_Problem statement:_ Below is a listing; write it out exactly and drop any images from it.

======== Data

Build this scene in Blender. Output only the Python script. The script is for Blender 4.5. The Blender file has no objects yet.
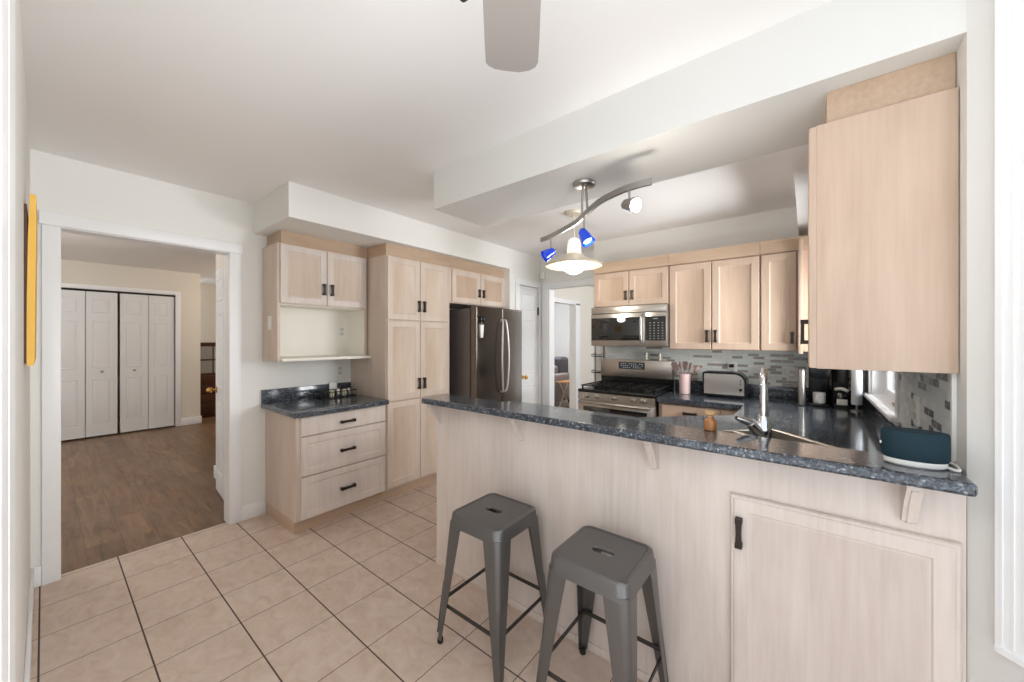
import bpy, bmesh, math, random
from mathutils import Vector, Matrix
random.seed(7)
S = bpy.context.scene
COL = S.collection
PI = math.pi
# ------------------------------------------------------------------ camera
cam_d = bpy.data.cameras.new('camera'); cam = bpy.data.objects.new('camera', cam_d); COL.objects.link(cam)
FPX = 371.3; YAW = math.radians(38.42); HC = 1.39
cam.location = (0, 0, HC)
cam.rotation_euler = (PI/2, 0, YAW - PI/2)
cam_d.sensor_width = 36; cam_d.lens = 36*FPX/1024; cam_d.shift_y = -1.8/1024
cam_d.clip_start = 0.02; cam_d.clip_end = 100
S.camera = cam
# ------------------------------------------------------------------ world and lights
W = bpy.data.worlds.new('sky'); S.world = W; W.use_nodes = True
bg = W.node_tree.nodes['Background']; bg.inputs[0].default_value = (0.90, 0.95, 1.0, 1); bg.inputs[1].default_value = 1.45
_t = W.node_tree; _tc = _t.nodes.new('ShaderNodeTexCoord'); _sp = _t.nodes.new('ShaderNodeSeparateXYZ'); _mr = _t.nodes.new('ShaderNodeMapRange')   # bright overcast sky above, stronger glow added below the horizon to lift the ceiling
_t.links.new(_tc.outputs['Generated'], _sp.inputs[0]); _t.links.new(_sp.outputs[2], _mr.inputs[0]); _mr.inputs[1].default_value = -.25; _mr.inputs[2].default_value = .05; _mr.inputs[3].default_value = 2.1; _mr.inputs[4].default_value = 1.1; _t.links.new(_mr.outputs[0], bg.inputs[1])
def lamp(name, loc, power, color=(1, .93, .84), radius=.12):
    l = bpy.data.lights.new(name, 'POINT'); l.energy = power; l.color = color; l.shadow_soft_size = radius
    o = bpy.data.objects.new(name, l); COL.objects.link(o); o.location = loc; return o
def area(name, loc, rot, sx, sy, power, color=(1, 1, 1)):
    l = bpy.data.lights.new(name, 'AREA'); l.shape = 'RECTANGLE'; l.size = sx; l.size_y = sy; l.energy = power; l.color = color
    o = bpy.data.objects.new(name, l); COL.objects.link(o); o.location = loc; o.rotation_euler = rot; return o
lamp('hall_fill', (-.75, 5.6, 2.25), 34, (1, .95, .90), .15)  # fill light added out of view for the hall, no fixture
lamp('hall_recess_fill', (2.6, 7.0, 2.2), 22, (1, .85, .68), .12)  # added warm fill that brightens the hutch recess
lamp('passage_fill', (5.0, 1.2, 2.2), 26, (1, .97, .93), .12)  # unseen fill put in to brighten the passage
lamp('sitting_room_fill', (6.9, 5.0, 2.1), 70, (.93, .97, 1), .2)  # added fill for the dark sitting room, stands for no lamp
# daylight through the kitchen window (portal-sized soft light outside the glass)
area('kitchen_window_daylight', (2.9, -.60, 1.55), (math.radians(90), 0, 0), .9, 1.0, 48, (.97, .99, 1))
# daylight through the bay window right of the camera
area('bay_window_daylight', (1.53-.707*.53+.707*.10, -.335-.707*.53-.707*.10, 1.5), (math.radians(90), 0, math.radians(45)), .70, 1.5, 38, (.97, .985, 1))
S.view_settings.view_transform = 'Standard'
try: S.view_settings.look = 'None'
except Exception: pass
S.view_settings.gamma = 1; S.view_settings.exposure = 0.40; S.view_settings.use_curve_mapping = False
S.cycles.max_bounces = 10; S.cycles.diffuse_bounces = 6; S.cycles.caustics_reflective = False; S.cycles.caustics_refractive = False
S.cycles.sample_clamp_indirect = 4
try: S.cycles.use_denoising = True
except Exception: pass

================

_Result:_
Build this scene in Blender. Output only the Python script. The script is for Blender 4.5. The Blender file has no objects yet.
import bpy, bmesh, math, random
from mathutils import Vector, Matrix
random.seed(7)
S = bpy.context.scene
COL = S.collection
PI = math.pi
# ------------------------------------------------------------------ camera
cam_d = bpy.data.cameras.new('camera'); cam = bpy.data.objects.new('camera', cam_d); COL.objects.link(cam)
FPX = 371.3; YAW = math.radians(38.42); HC = 1.39
cam.location = (0, 0, HC)
cam.rotation_euler = (PI/2, 0, YAW - PI/2)
cam_d.sensor_width = 36; cam_d.lens = 36*FPX/1024; cam_d.shift_y = -1.8/1024
cam_d.clip_start = 0.02; cam_d.clip_end = 100
S.camera = cam
# ------------------------------------------------------------------ world and lights
W = bpy.data.worlds.new('sky'); S.world = W; W.use_nodes = True
bg = W.node_tree.nodes['Background']; bg.inputs[0].default_value = (0.90, 0.95, 1.0, 1); bg.inputs[1].default_value = 1.45
_t = W.node_tree; _tc = _t.nodes.new('ShaderNodeTexCoord'); _sp = _t.nodes.new('ShaderNodeSeparateXYZ'); _mr = _t.nodes.new('ShaderNodeMapRange')   # bright overcast sky above, stronger glow added below the horizon to lift the ceiling
_t.links.new(_tc.outputs['Generated'], _sp.inputs[0]); _t.links.new(_sp.outputs[2], _mr.inputs[0]); _mr.inputs[1].default_value = -.25; _mr.inputs[2].default_value = .05; _mr.inputs[3].default_value = 2.1; _mr.inputs[4].default_value = 1.1; _t.links.new(_mr.outputs[0], bg.inputs[1])
def lamp(name, loc, power, color=(1, .93, .84), radius=.12):
    l = bpy.data.lights.new(name, 'POINT'); l.energy = power; l.color = color; l.shadow_soft_size = radius
    o = bpy.data.objects.new(name, l); COL.objects.link(o); o.location = loc; return o
def area(name, loc, rot, sx, sy, power, color=(1, 1, 1)):
    l = bpy.data.lights.new(name, 'AREA'); l.shape = 'RECTANGLE'; l.size = sx; l.size_y = sy; l.energy = power; l.color = color
    o = bpy.data.objects.new(name, l); COL.objects.link(o); o.location = loc; o.rotation_euler = rot; return o
lamp('hall_fill', (-.75, 5.6, 2.25), 34, (1, .95, .90), .15)  # fill light added out of view for the hall, no fixture
lamp('hall_recess_fill', (2.6, 7.0, 2.2), 22, (1, .85, .68), .12)  # added warm fill that brightens the hutch recess
lamp('passage_fill', (5.0, 1.2, 2.2), 26, (1, .97, .93), .12)  # unseen fill put in to brighten the passage
lamp('sitting_room_fill', (6.9, 5.0, 2.1), 70, (.93, .97, 1), .2)  # added fill for the dark sitting room, stands for no lamp
# daylight through the kitchen window (portal-sized soft light outside the glass)
area('kitchen_window_daylight', (2.9, -.60, 1.55), (math.radians(90), 0, 0), .9, 1.0, 48, (.97, .99, 1))
# daylight through the bay window right of the camera
area('bay_window_daylight', (1.53-.707*.53+.707*.10, -.335-.707*.53-.707*.10, 1.5), (math.radians(90), 0, math.radians(45)), .70, 1.5, 38, (.97, .985, 1))
S.view_settings.view_transform = 'Standard'
try: S.view_settings.look = 'None'
except Exception: pass
S.view_settings.gamma = 1; S.view_settings.exposure = 0.40; S.view_settings.use_curve_mapping = False
S.cycles.max_bounces = 10; S.cycles.diffuse_bounces = 6; S.cycles.caustics_reflective = False; S.cycles.caustics_refractive = False
S.cycles.sample_clamp_indirect = 4
try: S.cycles.use_denoising = True
except Exception: pass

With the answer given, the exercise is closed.